#### [WHAT IS EXPECTED]
Review the material and extract every line in which the word "picture" occurs.

#### [SUPPLIED MATERIAL]
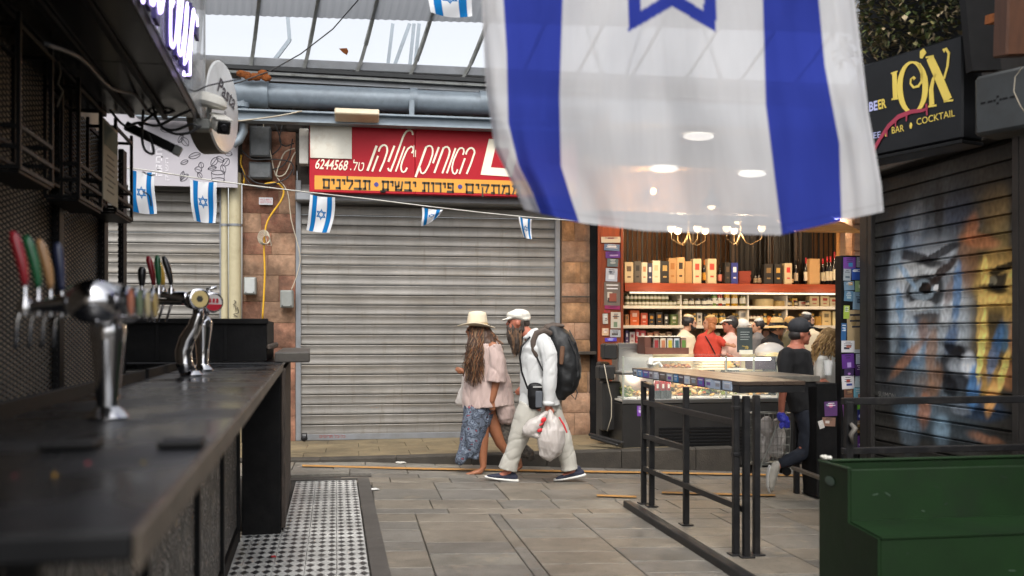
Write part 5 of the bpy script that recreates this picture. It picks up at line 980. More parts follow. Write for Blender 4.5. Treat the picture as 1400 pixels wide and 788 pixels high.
while y > Ya + .25:
    l = random.uniform(.11, .2); c = stk[k % len(stk)]; mb = MB(); mb.box(Xa - .0015, Xa + .0055, y - l, y - .01, tz - .075, tz - .008)
    mb.mi = 1; mb.box(Xa - .0025, Xa, y - l*.8, y - l*.3, tz - .06, tz - .035); mb.mi = 2; mb.box(Xa - .0025, Xa, y - l*.85, y - l*.2, tz - .028, tz - .02)
    mb.build("edge_flyer", [fm(c), fm(stk[(k+5) % len(stk)]), fm("e0e0e0")], tb); y -= l + random.uniform(.0, .03); k += 1
MB().box(Xa - .002, Xa + .005, Ya + .36, Ya + .62, tz - .08, tz - .015).build("edge_flyer", fm("a9b8cc"), tb)
mb = MB(); q = PZ(889, 503, tz); mb.ell(q + Vector((0, 0, .04)), .035, .05, .045, 8, 6); mb.tube([q + Vector((.03, 0, .03)), q + Vector((.09, 0, .05)), q + Vector((.12, 0, .01))], [.02, .012, .02], 6); o = mb.build("paper_napkin", M_white, loc=q)
for v in o.data.vertices: v.co += Vector((random.uniform(-1, 1),) * 3) * .008
tag(o, "crumpled white napkin near the far end of the long high table", "napkin")
kb = thing("platform_edge", "dark steel beam lying on the paving left of the long high table", "kerb beam", PG(930, 735)); a, b2 = PG(857, 693), PG(1012, 792)
b3 = a + (b2 - a) * 1.4; MB().bar(a + Vector((0, 0, .02)), Vector((b3.x, b3.y, zs(b3.x) + .02)), .07, .075, .006).build("beam", M_dk, kb)
MB().bar(a + Vector((.07, 0, -.01)), Vector((b3.x + .07, b3.y, zs(b3.x) - .01)), .08, .06, .006).build("lip", M_kerb, kb)
t2b = thing("high_table", "second high table with pale marble top beside the poster column", "table", PG(1100, 675)); zt3 = 1.11
a, b2 = PZ(1069, 517, zt3), PZ(1150, 517, zt3); e_ = PZ(1085, 508, zt3)
MB().box(a.x, b2.x + .02, PZ(1069, 514.5, zt3).y, e_.y, zt3 - .055, zt3, .006).build("top", mat("mottled pale top", H("66625a"), .4, 0, .3, 14), t2b); MB().box(a.x + .02, b2.x - .01, PZ(1069, 514.5, zt3).y + .02, e_.y - .02, zt3 - .1, zt3 - .056, .004).build("apron", M_dk, t2b)
for px in (1089, 1105): q = PG(px, 675); MB().bar((q.x, q.y, zs(q.x)), (q.x, q.y, zt3 - .1), .05, .05, .004).build("leg", M_dk, t2b); MB().bar((q.x, q.y, .7), (q.x, q.y, .74), .065, .065, .004).build("clamp", M_dk, t2b)
qa, qb = PD(1085, 640, 9.2), PD(1150, 664, 8.0); MB().bar(qa, qb, .05, .03, .003).build("rail", mat("grey bare steel", H("6a645c"), .4, .6, .2, 9), t2b)
cb = thing("dark_cabinet", "black cabinet with torn flyers under the second high table", "cabinet", PY(1132, 640, 8.75)); a, b2 = PY(1117, 650, 8.7), PY(1149, 533, 8.7); MB().box(a.x, b2.x, 8.7, 9.0, -.12, 1.0, .006).build("body", M_blackw, cb)
flyer(cb, 1127, 549, 1146, 569, 8.698, ["5a3a6a", "8a90a0", "c06a90"], .04, 3); flyer(cb, 1124, 571, 1142, 583, 8.697, ["8a6a5a", "d0c8c0"], -.05, 6); flyer(cb, 1119, 575, 1126, 586, 8.697, ["c9c6c0"], .3, 9)
cup = thing("plastic_cup", "clear plastic cup on the second high table", "cup", PD(1132, 511, 9.2)); q = PZ(1132, 513, zt3)
M_cup = bpy.data.materials.new("clear plastic"); M_cup.use_nodes = True; _b = M_cup.node_tree.nodes["Principled BSDF"]; _b.inputs["Base Color"].default_value = (.85, .85, .83, 1); _b.inputs["Alpha"].default_value = .45; _b.inputs["Roughness"].default_value = .15
cup.location = q; cup['_w'] = tuple(q); mb = MB(); mb.lathe([(.03, 0), (.042, .13), (.044, .135), (.04, .13), (.028, .004)], q, n=18); mb.build("cup", M_cup, cup, smooth='auto')
# ------------------------------------------------------------------ bunting and flags
M_wf = None
def flagmat(name, alpha, tr_):
    m = bpy.data.materials.new(name); m.use_nodes = True; nt = m.node_tree; N, L = nt.nodes, nt.links; N.remove(N["Principled BSDF"])
    at = N.new("ShaderNodeAttribute"); at.attribute_name = "print"; d = N.new("ShaderNodeBsdfDiffuse"); t = N.new("ShaderNodeBsdfTranslucent"); x = N.new("ShaderNodeBsdfTransparent"); L.new(at.outputs["Color"], d.inputs[0]); L.new(at.outputs["Color"], t.inputs[0]); L.new(at.outputs["Color"], x.inputs[0])
    m1 = N.new("ShaderNodeMixShader"); m1.inputs[0].default_value = tr_; L.new(d.outputs[0], m1.inputs[1]); L.new(t.outputs[0], m1.inputs[2]); m2 = N.new("ShaderNodeMixShader"); m2.inputs[0].default_value = alpha; L.new(m1.outputs[0], m2.inputs[1]); L.new(x.outputs[0], m2.inputs[2]); L.new(m2.outputs[0], N["Material Output"].inputs[0])
    wv = N.new("ShaderNodeTexNoise"); wv.inputs["Scale"].default_value = 400; bp = N.new("ShaderNodeBump"); bp.inputs["Strength"].default_value = .15; bp.inputs["Distance"].default_value = .001; L.new(wv.outputs[0], bp.inputs["Height"]); L.new(bp.outputs[0], d.inputs["Normal"])
    return m
def star_in(x, y, R, th):     # outlined six-pointed star with two points straight down when y runs along the long side
    for fl in (0, 1):
        d = []
        for k in range(3):
            a = math.radians((90 if fl == 0 else -90) + 120 * k); d.append(x * math.cos(a + math.pi/2*0) + y * math.sin(a))
        mx_ = max(-v for v in d)
        if R/2 - th <= mx_ <= R/2: return True
    return False
def print_flag(me, uv, WH, stripe, R, th, turn, blue, white):
    ca = me.color_attributes.new("print", 'FLOAT_COLOR', 'POINT')
    for i, (u, v) in enumerate(uv):     # u across the stripes, v along them, both -1..1
        x, y = u * WH[0], v * WH[1]; on = stripe[0] < abs(u) < stripe[1] or star_in(*((y, x) if turn else (x, y)), R, th)
        ca.data[i].color = (*(blue if on else white), 1)
def interp(tab, y):
    for (y0, x0), (y1, x1) in zip(tab, tab[1:]):
        if y <= y1: t = (y - y0) / (y1 - y0); t = max(0, t); return x0 + (x1 - x0) * t
    return tab[-1][1]
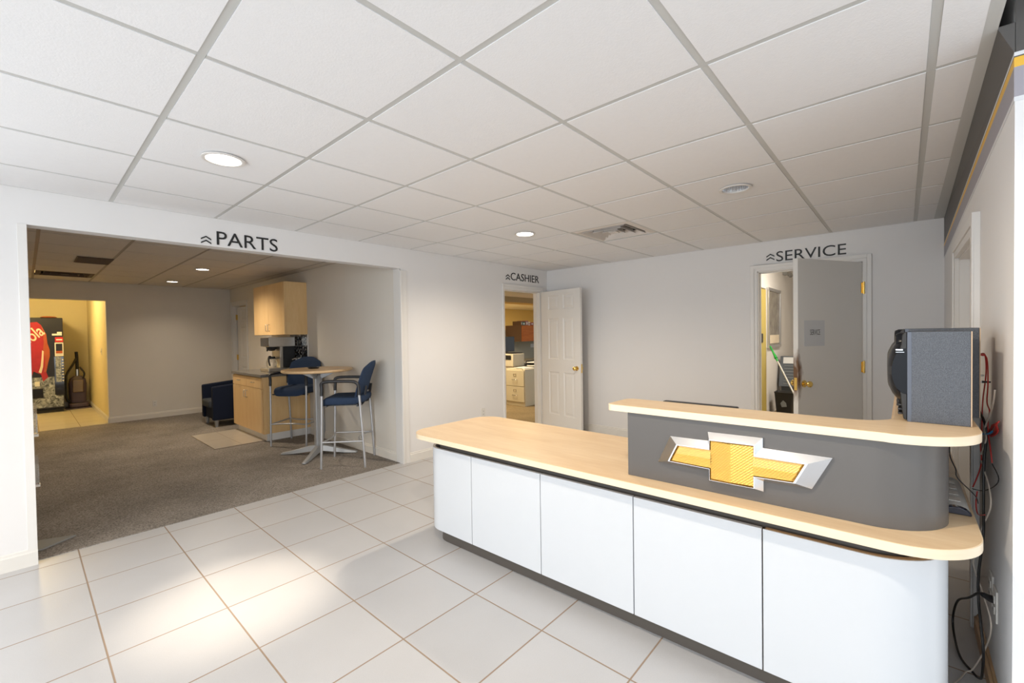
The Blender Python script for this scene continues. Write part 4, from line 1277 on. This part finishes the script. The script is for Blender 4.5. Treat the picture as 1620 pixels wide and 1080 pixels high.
# ------------------------------------------------------------------ bar stools (local: +x front)
def make_stool(label):
    t = thing('bar_stool', label, 'stool', (0, 0, 0), group='bar stools at the round table')
    P = lambda n, mb, mt, **k: part(n, mb, mt, t, **k)
    hw, fd = .237, .21
    for sy in (-1, 1):
        P('leg', MB().tube([(fd + .01, sy * hw, 0.004), (fd - .005, sy * (hw + .002), .50), (fd - .012, sy * (hw + .004), .80)], .0125, 12, 1), 'chair_silver')
        P('leg', MB().tube([(-fd - .02, sy * hw, 0.004), (-fd + .005, sy * (hw + .002), .45), (-fd + .03, sy * (hw + .004), .80)], .0125, 12, 1), 'chair_silver')
        P('armrest', MB().tube([(fd - .010, sy * (hw + .004), .775), (fd - .014, sy * (hw + .004), .85), (fd - .012, sy * (hw + .006), .903), (fd - .05, sy * (hw + .008), .922), (.05, sy * (hw + .012), .926), (-.10, sy * (hw + .010), .922), (-fd + .055, sy * (hw + .006), .905), (-fd + .032, sy * (hw + .004), .86), (-fd + .030, sy * (hw + .004), .775)], .0165, 12, 4), 'black_plastic')
        P('stretcher', MB().tube([(fd + .003, sy * hw, .285), (-fd - .006, sy * hw, .285)], .009, 10), 'chair_silver')
    P('foot_rail', MB().tube([(-fd - .005, -hw, .285), (-fd + .06, -.14, .285), (-fd + .085, 0, .285), (-fd + .06, .14, .285), (-fd - .005, hw, .285)], .009, 10, 4), 'chair_silver')
    P('foot_rail', MB().tube([(fd + .003, -hw, .285), (fd - .03, -.12, .285), (fd - .04, 0, .285), (fd - .03, .12, .285), (fd + .003, hw, .285)], .009, 10, 4), 'chair_silver')
    mb = MB()
    for sy in (-1, 1): mb.box((-.19, sy * .15 - .015, .655), (.19, sy * .15 + .015, .668))
    for x in (-.16, .16): mb.tube([(x, -hw - .002, .66), (x, hw + .002, .66)], .009, 8)
    P('seat_frame', mb, 'black_plastic')
    # seat cushion
    N = 28
    mb = MB(); bm = mb.bm
    def outline(k, sc):
        t = 2 * PI * k / N
        c, s_ = math.cos(t), math.sin(t)
        e = .42
        x = abs(c) ** e * (1 if c > 0 else -1) * .235 * sc; y = abs(s_) ** e * (1 if s_ > 0 else -1) * .222 * sc
        return x, y
    rows = [(.86, .668, 0), (.97, .678, 0), (1.0, .700, 0), (1.0, .722, 0), (.965, .742, 0), (.86, .752, 1), (.5, .750, 1), (.2, .746, 1)]
    rings = []
    for sc, z, _ in rows:
        ring = []
        for k in range(N):
            x, y = outline(k, sc)
            zz = z - .035 * max(0, (x - .13) / .1) ** 2 + .02 * max(0, (-x - .12) / .1)
            ring.append(bm.verts.new((x, y, zz)))
        rings.append(ring)
    for A, B in zip(rings, rings[1:]):
        for k in range(N): bm.faces.new((A[k], A[(k + 1) % N], B[(k + 1) % N], B[k]))
    bm.faces.new(rings[0][::-1]); bm.faces.new(rings[-1])
    P('seat', mb, 'blue_fabric')
    # backrest: curved, leaning panel
    mb = MB(); bm = mb.bm
    def bp(u, v, side):
        y = (u - .5) * 2; z = v
        wdt = .205 + .018 * math.sin(PI * min(1, z * 1.1))
        if z > .75: wdt *= 1 - .35 * ((z - .75) / .25) ** 3
        if z < .12: wdt *= 1 - .12 * ((.12 - z) / .12) ** 2
        zz = .725 + .40 * z - (.035 * abs(y) ** 3 if z > .8 else 0) * ((z - .8) / .2 if z > .8 else 0)
        lean = -.170 - .095 * z - .035 * z * z
        cv = .045 * y * y
        thick = .022 * (1 - abs(y) ** 4 * .7) * (1 - abs(2 * z - 1) ** 6 * .75)
        return (lean + cv + side * thick, y * wdt, zz)
    nu, nv = 16, 16
    F_ = [[bm.verts.new(bp(i / nu, j / nv, 1)) for j in range(nv + 1)] for i in range(nu + 1)]
    B_ = [[bm.verts.new(bp(i / nu, j / nv, -1)) for j in range(nv + 1)] for i in range(nu + 1)]
    for i in range(nu):
        for j in range(nv):
            bm.faces.new((F_[i][j], F_[i + 1][j], F_[i + 1][j + 1], F_[i][j + 1])); bm.faces.new((B_[i][j], B_[i][j + 1], B_[i + 1][j + 1], B_[i + 1][j]))
    for i in range(nu):
        bm.faces.new((F_[i][0], B_[i][0], B_[i + 1][0], F_[i + 1][0])); bm.faces.new((F_[i][nv], F_[i + 1][nv], B_[i + 1][nv], B_[i][nv]))
    for j in range(nv):
        bm.faces.new((F_[0][j], F_[0][j + 1], B_[0][j + 1], B_[0][j])); bm.faces.new((F_[nu][j], B_[nu][j], B_[nu][j + 1], F_[nu][j + 1]))
    P('backrest', mb, 'blue_fabric')
    mb = MB()
    for sy in (-1, 1): mb.tube([(-.12, sy * .13, .662), (-.19, sy * .13, .67), (-.212, sy * .13, .74), (-.232, sy * .13, .86)], .011, 8, 3)
    P('back_bracket', mb, 'black_plastic')
    return t


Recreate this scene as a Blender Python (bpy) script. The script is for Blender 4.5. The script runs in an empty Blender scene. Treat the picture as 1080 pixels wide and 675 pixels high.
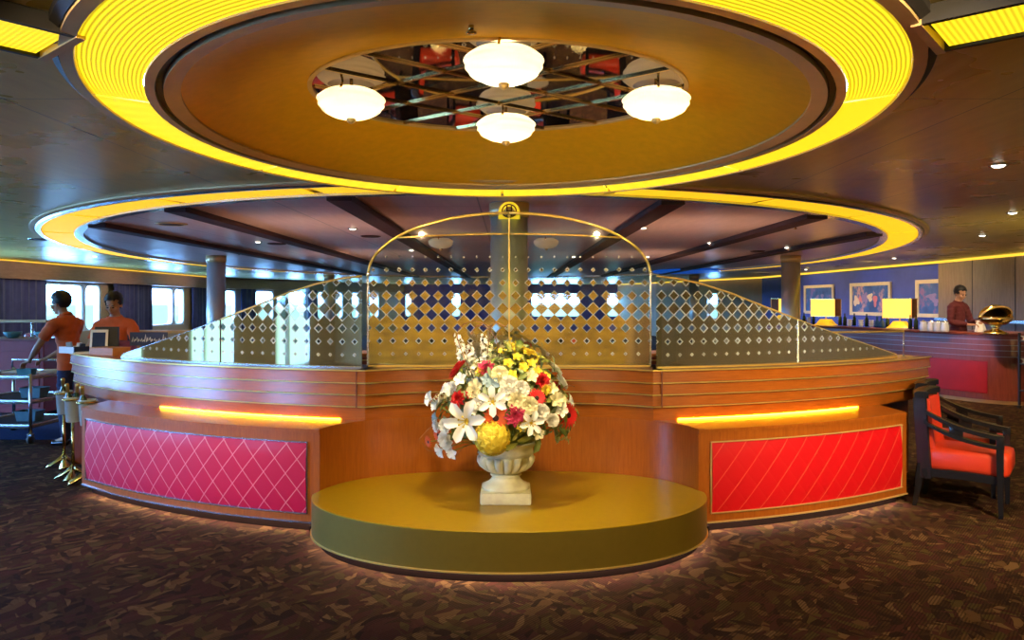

#### [ANSWER TO THE PROBLEM]
Write part 5 of the bpy script that recreates this picture. It picks up at line 980. More parts follow. Write for Blender 4.5. Treat the picture as 1400 pixels wide and 788 pixels high.
The Blender Python script for this scene continues. Write part 4, from line 1277 on. This part finishes the script. The script is for Blender 4.5. Treat the picture as 1620 pixels wide and 1080 pixels high.
Recreate this scene as a Blender Python (bpy) script. The script is for Blender 4.5. The script runs in an empty Blender scene. Treat the picture as 1080 pixels wide and 675 pixels high.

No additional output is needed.